Paula Temple and “The Edge of Everything”

Paula Temple’s debut album, the obliquely titled “Edge of Everything,” does represent a logical next step in the producer’s musical trajectory, and yet it remains genuinely surprising just how fine-tuned and effective her approach to industrial techno has become. Nearly every track is miles ahead of the already excellent “Colonized,” lightyears of equally powerful “Contact.”

Temple’s continued refinement of her signature sound becomes immediately apparent, with the opening track “Berlin” taking cues from the back-and-forth minimal-to-dense dynamics of “Colonized” and taking them even further, effectively tying together ambient and noise music without either mode feeling out-of-place. Following it is what is technically two versions of the same song, “Joshua And Goliath,” but with little in common between them beyond basic structure. The “Techno Version” is titled aptly, with of course, the techno in question being Temple’s own punishing, yet focused, industrial techno that characterizes the bulk of the album. This leads into the “Slow” version, which indeed takes a more laid-back, ambient approach to the same musical foundations, but never relents from the ominous industrial atmosphere that has been put forth since the outset, and that punctuates the entirety of the album, both during its sparse and maximalist moments.

 

The thematic conclusion of “Edge of Everything” comes with the penultimate track “Post-Scarcity Anarchism,” a steadily pounding, yet, constantly developing maverick of a track that seems to summarize the album as a whole, balancing countless approaches to techno production without ever letting you see the seams.

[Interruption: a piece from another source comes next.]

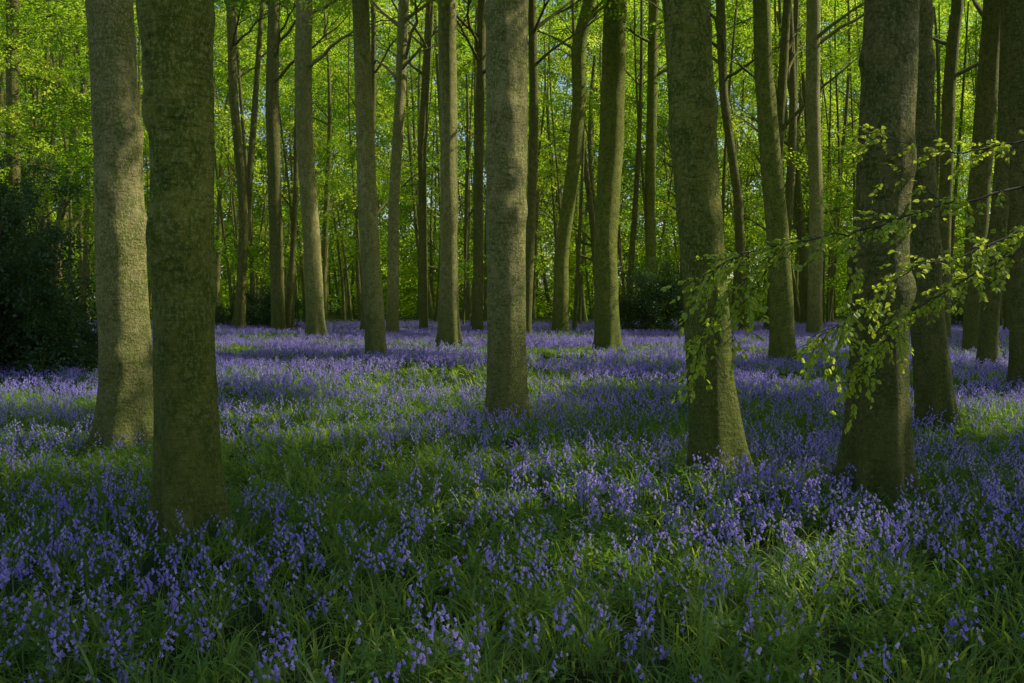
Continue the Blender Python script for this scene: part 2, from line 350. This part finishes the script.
for i, (d, pts, mat, fl) in enumerate(TREES):
    rr = np.random.RandomState(100+i); d *= .90
    s = d/1000.; bx = pts[0][0]*s; bz = float(g(bx, d))
    zk = [0.0]; xk = [0.0]; rk = [pts[0][2]*s/2]
    for a, e, wd in pts[1:]:
        zk.append(1.6+e*s); xk.append(a*s-bx); rk.append(wd*s/2)
    H = max(rr.uniform(20, 25), zk[-1]+6)
    emp = bpy.data.objects.new("beech_tree", None); link(emp); emp.location = (bx, d, bz)
    mb = MB(); segs = 56 if d < 16 else (24 if d < 36 else 14)
    fn = trunk_mesh(mb, (0, 0, 0), zk, xk, rk, H, segs, .07 if d < 16 else .3, 300+i, fl, rr.randint(4, 7), 8 if d < 16 else 4)
    lo = 1.6+.32*d if d < 16 else max(9.5, zk[-1]*.75)
    lo = max(lo, 8.0)
    for k in range(10):
        h = rr.uniform(lo, H-1.5); q = fn(h)
        limb(mb, q[:3], rr.rand()*6.28, rr.uniform(2.5, 5)*(1.1-.4*(h-lo)/(H-lo)), min(q[3]*.4, .09), rr.uniform(.4, 1.1), rr)
    tr = bpy.data.objects.new("trunk", mb.mesh("trunk", [mat], True)); link(tr, emp)
    tree_obs.append((emp, bx, d, H))
emp = bpy.data.objects.new("beech_tree", None); link(emp); emp.location = (5.6, 7.6, float(g(5.6, 7.6)))
mb = MB(); rr = np.random.RandomState(77)
fn = trunk_mesh(mb, (0, 0, 0), [0, 1, 3, 6], [0, 0, .05, .1], [.20, .18, .17, .16], 21, 32, .15, 555, .4, 5, 5)
for k in range(10):
    h = rr.uniform(8, 19); q = fn(h); limb(mb, q[:3], rr.rand()*6.28, 4, .07, .8, rr)
tr = bpy.data.objects.new("trunk", mb.mesh("trunk", [M_barkd], True)); link(tr, emp); tree_obs.append((emp, 5.6, 7.6, 21))
mb = MB(); ml = MB(); rr = np.random.RandomState(9)
def bough(pts, r0, dens=1.0, tw=.45):
    P = np.array([[a*dd/1000, dd, 1.6+e*dd/1000] for a, e, dd in pts], float)
    t = np.linspace(0, 1, len(P)); tt = np.linspace(0, 1, 40)
    Q = np.stack([np.interp(tt, t, P[:, j]) for j in range(3)], 1)
    for _ in range(3): Q[1:-1] = (Q[:-2]+Q[1:-1]*2+Q[2:])/4
    Q[1:-1] += rr.randn(38, 3)*.008
    tube(mb, Q-np.array([5.6, 7.6, 0]), r0*(1-.85*tt), 5)
    L = np.linalg.norm(P[-1]-P[0])
    for k in range(int(L*17*dens)):
        i = rr.randint(8, 39); ax = Q[i]-Q[i-1]; ax /= np.linalg.norm(ax)
        a = rr.choice([-1, 1])*rr.uniform(.5, 1.1)
        d0 = np.array([ax[0]*math.cos(a)-ax[1]*math.sin(a), ax[0]*math.sin(a)+ax[1]*math.cos(a), ax[2]+rr.uniform(-.5, .4)])
        TL = tw*rr.uniform(.35, 1); T = [Q[i]]
        for q in range(7):
            T.append(T[-1]+d0*TL/7); d0 = d0+np.array([0, 0, -.03])+rr.randn(3)*.09; d0 /= np.linalg.norm(d0)
        T = np.array(T); tube(mb, T-np.array([5.6, 7.6, 0]), np.linspace(.003, .001, 8), 3)
        for q in range(int(TL/.024)):
            j = rr.uniform(1, 7); c = np.array([np.interp(j, range(8), T[:, z]) for z in range(3)])
            dd = T[-1]-T[0]; dd /= np.linalg.norm(dd); sd = np.cross(dd, [0, 0, 1])*rr.choice([-1, 1])
            dl = dd*.6+sd*.8+rr.randn(3)*.25+np.array([0, 0, -.25])
            leaf(ml, c-np.array([5.6, 7.6, 0]), dl, np.array([0, 0, 1.])+rr.randn(3)*.6, rr.uniform(.032, .054), rr.uniform(.022, .033), 0, True)
bough([(740,150,7.6),(512,118,7.4),(430,100,7.1),(350,75,6.9),(280,62,6.8),(215,48,6.8),(180,15,6.8)], .012, 1.1, .42)
bough([(738,185,7.6),(520,165,7.5),(440,150,7.4),(370,168,7.2),(345,160,7.1)], .010, .9, .35)
bough([(738,110,7.6),(520,62,7.2),(450,25,7),(395,-10,6.9),(360,-50,6.8),(345,-85,6.8)], .010, 1.1, .4)
bough([(270,60,6.8),(225,20,6.7),(190,-30,6.7),(178,-80,6.7)], .004, 2, .3)
bough([(350,75,6.9),(335,20,6.8),(330,-30,6.8)], .004, 1.4, .3)
bough([(738,130,7.6),(540,90,7.0),(470,55,6.7),(400,40,6.5),(330,-15,6.5),(300,-40,6.5)], .009, 1.0, .38)
bough([(430,100,7.1),(400,130,7.1),(360,125,7.1)], .004, 1, .3)
bough([(300,65,6.8),(260,40,6.7),(230,-5,6.7),(215,-40,6.7)], .004, 2, .3)
link(bpy.data.objects.new("low_boughs", mb.mesh("low_boughs", [M_twig], True)), emp)
link(bpy.data.objects.new("young_leaves", ml.mesh("young_leaves", [M_leafb])), emp)

mb = MB(); rr = np.random.RandomState(21); far = []
tries = 0
while len(far) < 380 and tries < 9000:
    tries += 1
    y = rr.uniform(42, 110); x = rr.uniform(-.75, .75)*y
    if any((x-a)**2+(y-b)**2 < 1.4 for a, b in far): continue
    far.append((x, y)); H = rr.uniform(16, 27); r0 = rr.choice([.07, .09, .12, .16, .20, .26])*rr.uniform(.85, 1.15)
    ph = rr.rand(3)*6.28; z = np.arange(-.2, H, 1.0); am = rr.uniform(.1, .6); le = rr.normal(0, .04)
    P = np.stack([x+le*z+am*(np.sin(z*.22+ph[0])-math.sin(ph[0])), y+am*np.sin(z*.2+ph[1]), z], 1)
    rad = r0*(1-.75*np.clip(z/H, 0, 1)); rad[0] *= 1.5; tube(mb, P, rad, 7)
    for k in range(rr.randint(3, 8)):
        i = rr.randint(4, len(z)-2); limb(mb, P[i], rr.rand()*6.28, rr.uniform(1.5, 4), rad[i]*.45, rr.uniform(.3, 1.5), rr, 4, 1)
for (x, y) in [(-14,8),(-19,18),(-11,2),(14,12),(20,20),(-22,30),(26,31),(10,2),(-6,-5),(4,-7),(-13,-9),(13,-8),(-28,14),(30,10),(-33,36),(36,40),(24,1)]:
    z = np.arange(-.2, 21, .7); P = np.stack([x+.2*np.sin(z*.2), y+.2*np.sin(z*.25+x), z], 1)
    tube(mb, P, .3*(1-.8*np.clip(z/21, 0, 1))*(1+.4*np.exp(-z.clip(0)/.3)), 16)
    for k in range(9): i = rr.randint(13, 28); limb(mb, P[i], rr.rand()*6.28, 4, .07, .8, rr)
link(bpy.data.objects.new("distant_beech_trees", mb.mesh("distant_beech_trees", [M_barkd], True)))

# ------------------------------------------------------------------ foliage sprays
def spray(name, Rad, nleaf, ls, thick, tilt, mat):
    mb = MB(); nt_ = 7
    for k in range(nt_):
        a = k/nt_*6.28+R.uniform(-.25, .25); L = Rad*R.uniform(.6, 1.05); t = np.linspace(0, 1, 5)
        z0 = R.uniform(-thick, thick)
        cur = np.stack([np.cos(a+t*.25)*t*L, np.sin(a+t*.25)*t*L, z0*t-.18*Rad*t*t], 1)
        tube(mb, cur, np.linspace(.012, .004, 5)*Rad/1.2, 3, 1)
        for j in range(nleaf//nt_):
            q = R.uniform(.12, 1)**.7; c = np.array([np.interp(q, t, cur[:, m_]) for m_ in range(3)])
            sd = R.normal(0, .2)*Rad*(1.1-q*.6)
            c = c+np.array([-math.sin(a), math.cos(a), 0])*sd+np.array([0, 0, R.normal(0, thick*.45)-abs(sd)*.2])
            a2 = a+np.sign(sd)*.8+R.normal(0, .5)
            leaf(mb, c, np.array([math.cos(a2), math.sin(a2), R.uniform(-.6, .15)]), np.array([0, 0, 1.])+R.randn(3)*tilt, ls*R.uniform(.7, 1.2), ls*R.uniform(.5, .7), 0)
    return mb.mesh(name, [mat, M_twig])
C_can = source("beech_sprays", [spray("beech_spray_%d" % k, 1.5, 480, .13, .22, .55, M_leaf) for k in range(6)])
C_hol = source("holly_sprays", [spray("holly_spray_%d" % k, .5, 330, .075, .3, 1.2, M_holly) for k in range(4)])

# gaps cut in the canopy toward the sun, so light pools fall here
PATCH = [(.6,7.9,.5),(.4,6.6,.3),(-9.3,33,4),(-11.5,28.5,1.8),(-5.5,31,2.2),(-1.6,19.5,2.2),(-1.2,15.8,1.1),(-3.8,20,2.2),(2,35,3.6),(5.5,34,3.8),(9,33,2.8),
         (3.6,25,1.9),(-6.3,21,1.7),(6.3,13,1.1),(-7.7,15,1.3),(-6.4,9.7,.7),(-.3,27,1.8),(11,24,1.8),(4,18,.8),(-2.6,12.2,.7),(0,42,3),(-14,42,4)]
def clear(P, margin=1.5):
    gx = P[:, 0]-P[:, 2]*S[0]/S[2]; gy = P[:, 1]-P[:, 2]*S[1]/S[2]; keep = np.ones(len(P), bool)
    for a, b_, r_ in PATCH: keep &= np.hypot((gx-a), gy-b_) > r_+margin
    nz = fnoise(gx*.8, gy*1.1, .14, 9)
    keep &= ~((gy > 27) & (nz > .10))
    return keep
def rots(n_, t=.3): return np.stack([R.normal(0, t, n_), R.normal(0, t, n_), R.uniform(0, 6.28, n_)], 1)
n_ = 9500
gy = np.sqrt(R.uniform(0, 1, n_))*54-1; gx = R.uniform(-1, 1, n_)*(.62*np.abs(gy)+5); z = R.uniform(9.5, 24, n_)  # canopy above the view, placed toward the sun to shade the ground
P = np.stack([gx+z*S[0]/S[2], gy+z*S[1]/S[2], z], 1)
keep = clear(P, 1.6) & (P[:, 2] > 2.6+.31*P[:, 1]-R.rand(n_)*1.5) & ((gy > 11) | (R.rand(n_) < .72)) & ((gy < 40) | (R.rand(n_) < .5))
P = P[keep]; P1 = P
n_ = 40; gy = R.uniform(2, 6.8, n_); gx = R.uniform(-4, 7, n_); z = R.uniform(10, 20, n_)  # extra unseen sprays added to shade the near foreground
P = np.stack([gx+z*S[0]/S[2], gy+z*S[1]/S[2], z], 1); P1 = np.vstack([P1, P[clear(P, 1.6)]])
n_ = 260
P = np.stack([R.uniform(-30, 30, n_), R.uniform(2, 50, n_), R.uniform(12, 23, n_)], 1)
P = P[clear(P, 1.6) & (P[:, 2] > 2.6+.31*P[:, 1])]; P = np.vstack([P1, P])
near_i = np.full(len(P), -1); best = np.full(len(P), 5.0)
for k, (e, x, y, H) in enumerate(tree_obs):
    dd = np.hypot(P[:, 0]-x, P[:, 1]-y); q = dd < best; best[q] = dd[q]; near_i[q] = k
for k, (e, x, y, H) in enumerate(tree_obs):
    q = near_i == k
    if q.sum():
        Pq = P[q]-np.array(e.location); n_ = len(Pq)
        instancer("crown", Pq, rots(n_), R.uniform(.8, 1.2, n_), R.randint(0, 6, n_), C_can, e)
q = near_i < 0; n_ = q.sum()
instancer("forest_shade_canopy", P[q], rots(n_), R.uniform(.8, 1.2, n_), R.randint(0, 6, n_), C_can)  # sprays away from any tree, mostly laid out for their shade
n_ = 4100
y = R.uniform(44, 112, n_); P = np.stack([R.uniform(-.72, .72, n_)*y, y, R.uniform(.8, 1, n_)], 1)
P[:, 2] = 1.5+(R.rand(n_)**.75)*(np.minimum(.36*y+2, 30))
keep = fnoise3(P, .13, 4)+.5*fnoise3(P, .4, 5) > -.06-.15*np.clip((P[:, 1]-80)/40, 0, 1)
low = P[:, 2] < 5; keep &= ~low | (R.rand(n_) < .45)
gy = P[:, 1]-P[:, 2]*S[1]/S[2]; keep &= clear(P, 2.0) | (gy > 50) | (P[:, 1] > 60)
P = P[keep]; n_ = len(P)
instancer("distant_foliage", P, rots(n_, .5), R.uniform(.9, 1.4, n_)*(1+np.clip((P[:, 1]-70)/60, 0, 1)), R.randint(0, 6, n_), C_can)
n_ = 1700
P = np.stack([R.uniform(-120, 120, n_), R.uniform(122, 165, n_), R.uniform(0, 50, n_)], 1)
instancer("wood_edge_foliage", P, rots(n_, .8), R.uniform(3.2, 4.8, n_), R.randint(0, 6, n_), C_can)
n_ = 700
P = np.stack([R.uniform(-85, 85, n_), R.uniform(88, 120, n_), R.uniform(0, 1, n_)**1.3*10], 1)
instancer("distant_undergrowth", P, rots(n_, 1.0), R.uniform(1.6, 2.6, n_), R.randint(0, 6, n_), C_can)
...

There is one track following, “Post-Scarcity Anarchism,” but it plays more like a (nonetheless welcome) bonus track; “Dimension Jumping,” despite its occasional flirtations with dissonant and emphatically bizarre sonic textures, remains very much a throwback track, a tribute to the Detroit techno of the 1980s that forms the most fundamental base of her sound, the techno serves as the foundation upon which  Temple has been able to lay so much sparking originality, the techno of Mills. Whether it was her intention or not, “Dimension Jumping” draws a direct line from “The Speck of the Future” all the way back to “Contact,” underlining the history of a long, mysterious, and endlessly electrifying career from one woman who shows no signs of relenting from her endeavors to continue discovering new fresh and exciting sounds to be born out of the immense and always-active landscape of techno music.